Saturday, June 26, 2010

alarming developments on facebook

Actually, they may not even be new, but I found them alarming nevertheless. I have recently got in touch with another round of lost friends on Facebook; these were lost (to me) for over thirty years, so it was really good to reconnect, and I as much as anyone appreciate having these people, from way back, still be in my life, or in my life again.

But while trolling around, and while chatting with my sister, who is a semi-famous musician, I found two pages, well three, really, though one is not on Facebook- that disturbed me greatly. I'm sure Facebook's intent was not malicious here; actually, I'm not even totally sure Facebook was behind them. But I'm pretty sure they were, and I'm pretty sure that when people truly understand what is going on, they will be as alarmed as I am.

The first was called "Hiking" and was one of those pages you click "Like" on and become one of hundreds of people who "like" "hiking". Nine of my friends were already on there! A picture of someone strolling at the top graced the page. Information about hiking made the page more attractive. What's not to like?

Further down the page was a twitter-like section where every status that included the word "hiking" appeared; these rolled in at the rate of about one a minute. In one, a woman said that she enjoyed hiking so much she was off alcohol for a day or two. In another, some people said they were in the deepest mountains for a week.

These posts were aggregated because they all contained the word "hiking" as Twitter would aggregate anything that anyone wanted to put in a single place, like #iranrevolution. The hashtag innovation made it possible for people to "collect" information about a single topic and I'm sure that's what Facebook had in mind. Innocent, useful, innovative, right? NO.

I'm sure the first woman was NOT AWARE that the entire world could now see her status; she may have been thinking that only her friends, or her network, could see it. That's what I thought too. I've cast a fairly wide net for "friends" but I'm satisfied with each status, that that 400 are the ones who will read it, and not many others; I'm a little aggravated that "aggregators" are out there snatching up stuff that contains single words. The second group of people may now be miffed that having an address in a city can be a big mistake, when someone somewhere knows you are in the mountains for a week. Big mistake! Or maybe, the mistake is putting anything on Facebook!

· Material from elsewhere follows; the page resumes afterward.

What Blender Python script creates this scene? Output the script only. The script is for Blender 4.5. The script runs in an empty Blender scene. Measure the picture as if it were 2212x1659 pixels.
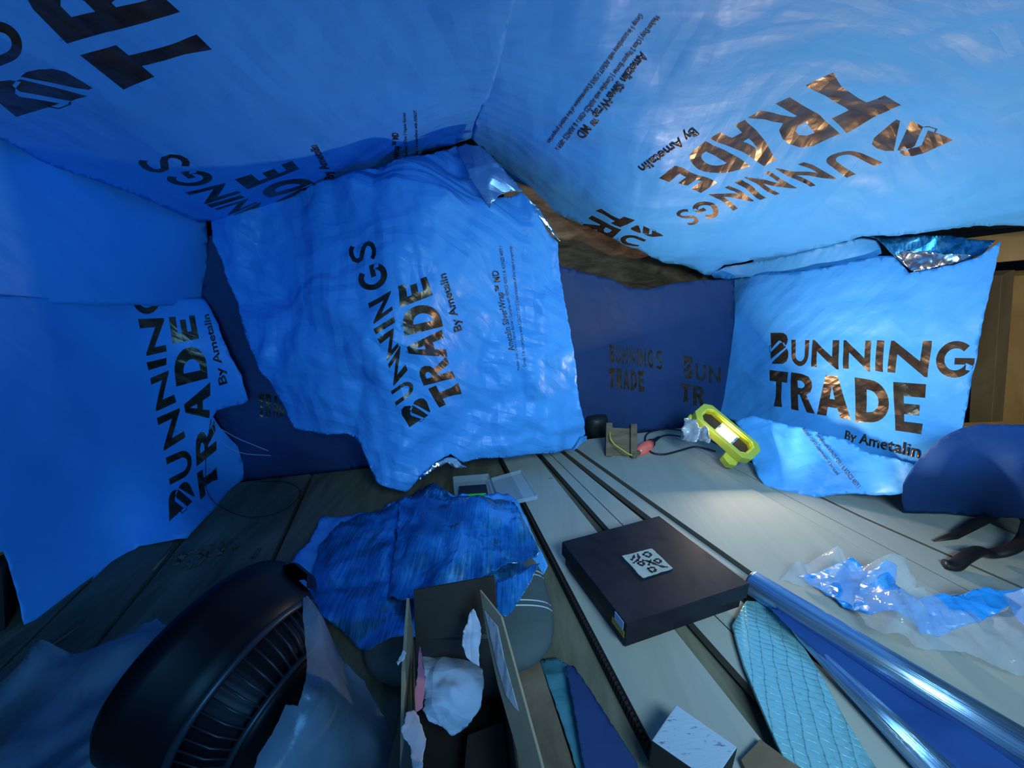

Another site that disturbed me was the Univision telecasting of the World Cup; here, I was watching Paraguay and Slovakia (?) or some such game, and Facebook provided a running commentary-window for people who chose to use their status to say something to the effect of, Go Paraguay! Most people were doing this, and the window became a kind of chat, compiled out of various statuses. But one guy was using it to argue, in capital letters, that the holocaust was a hoax, and he took on all comers; naturally he got some people pretty riled up. A running argument played out in the chat window as Paraguayan strikers tried to organize their offense.

Finally, while chatting with my sister, we noticed that a page had been set up with her name to be a Wikipedia-style collection of all information pertaining to her, about her, related to her, etc. Because its spiders trapped her name in all forms, it got all comments she made to family, doting on her nieces and nephews, snide comments she'd made on my photos, etc. It simply picked up these comments, and deposited them on this particular page, as if they were public all along. They weren't. When I comment on her photo, I'm aware that all her friends will see it, and I'm ok with that. But I'm not necessarily ok with the world seeing it, particularly guys like that one who was lurking around Univision. There are some creeps out there. There are people who will use this stuff to make mischief.

Consider some scenarios, which believe me have already played out on Twitter. Someone gets extra mileage out of a raunchy post just for putting certain words in it; those words just suddenly APPEAR in raunchy posts; some sites become repositories of raunch; our posts sit in there with others, just because we used some word; people like her have to watch that sites that carry their names keep a level of civility. It's already too much! The technology has made hyper-surveillance a reality in all phases of our lives (even making pages, automatically, with a person's name on it- thus making this page appear to be hers, or at least, about her; creating a kind of virtual echo, or chamber repeating and expanding everything she has said, or anything anyone has said to her or about her, and similarly to everyone or anyone who is deemed to be "famous"....

ach, it's scary. When I told her, she gave up, and went to bed. Delete it in the morning.